Speed Up Your Site With A Content Delivery Network


If your website targets worldwide, then you might already know that distance from the server to the user can introduce latency – an effect of distance. Latency is basically the time it takes to make a round trip from the server, to the user, and back to the server again. The longer the latency gets, the longer it can take to download a file. The cause is quite technical so we won’t get into that, but rest assured distance does take its toll on load speeds.

This is where Content Delivery Networks (CDN’s) come into play. CDN’s are designed to serve content to users as fast as possible based on their geographical location throughout the globe. The basic principle is to mirror your data such as images, videos and other large downloads to several servers, and geographically place them where your users are.

For example, your main site may be hosted in the United States but your visitors come from USA, Europe and Australia more than any other country. In this case, you would have 3 sets of CDN servers, one in USA, one in Europe and one in Australia. This way the users will be served content from the server closest to them. This will increase speeds and give the user a more pleasant experience when browsing and downloading from the site.

With Google Caffeine and site speed being introduced into ranking results, it is important that your site perform as quickly as possible, and a Content Delivery Network helps to ensure this.

A CDN doesn’t just offer faster speeds to those it’s closest to either.
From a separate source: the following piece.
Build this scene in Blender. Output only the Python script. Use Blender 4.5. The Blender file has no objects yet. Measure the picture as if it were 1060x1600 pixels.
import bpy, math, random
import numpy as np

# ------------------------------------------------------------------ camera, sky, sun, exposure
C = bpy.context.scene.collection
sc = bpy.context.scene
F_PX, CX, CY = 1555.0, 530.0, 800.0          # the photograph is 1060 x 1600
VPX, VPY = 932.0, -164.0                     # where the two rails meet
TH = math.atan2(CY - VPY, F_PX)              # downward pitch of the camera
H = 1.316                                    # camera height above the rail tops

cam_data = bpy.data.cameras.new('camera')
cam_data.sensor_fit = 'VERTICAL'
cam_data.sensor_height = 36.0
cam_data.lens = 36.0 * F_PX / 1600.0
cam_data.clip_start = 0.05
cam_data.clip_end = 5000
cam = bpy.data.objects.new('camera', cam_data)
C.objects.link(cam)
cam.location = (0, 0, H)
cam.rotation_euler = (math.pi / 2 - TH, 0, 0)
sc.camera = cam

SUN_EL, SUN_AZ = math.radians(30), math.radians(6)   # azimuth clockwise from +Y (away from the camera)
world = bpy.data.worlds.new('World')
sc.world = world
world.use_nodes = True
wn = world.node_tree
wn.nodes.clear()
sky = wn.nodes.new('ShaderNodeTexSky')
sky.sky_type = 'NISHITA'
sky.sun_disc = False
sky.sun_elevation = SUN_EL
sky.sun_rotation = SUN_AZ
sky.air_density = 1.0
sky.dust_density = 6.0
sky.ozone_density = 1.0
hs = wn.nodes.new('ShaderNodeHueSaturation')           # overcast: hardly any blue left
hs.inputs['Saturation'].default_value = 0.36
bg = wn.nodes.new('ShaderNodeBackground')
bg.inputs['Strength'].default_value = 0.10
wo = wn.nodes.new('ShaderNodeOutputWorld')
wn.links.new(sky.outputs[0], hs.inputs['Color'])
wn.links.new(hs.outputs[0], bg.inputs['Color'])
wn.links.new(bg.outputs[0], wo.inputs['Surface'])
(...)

Browsers will often only download 2 items at a time from each hostname. This means if you have a lot of JavaScript files or CSS files, it will load them before continuing to load other items on the page. This limits you to 2 connections while it waits for those items to download. If you have CDN, you are essentially giving the browser more than one hostname to download from, so the browser can connect to more and download in parallel the files required for displaying the site.

In turn, this makes the content download faster and display more quickly on the browser, and prevents the user having to wait. Most users won’t wait more than 4 seconds for a page to load so be sure you’re not losing visitors by having a slow loading website.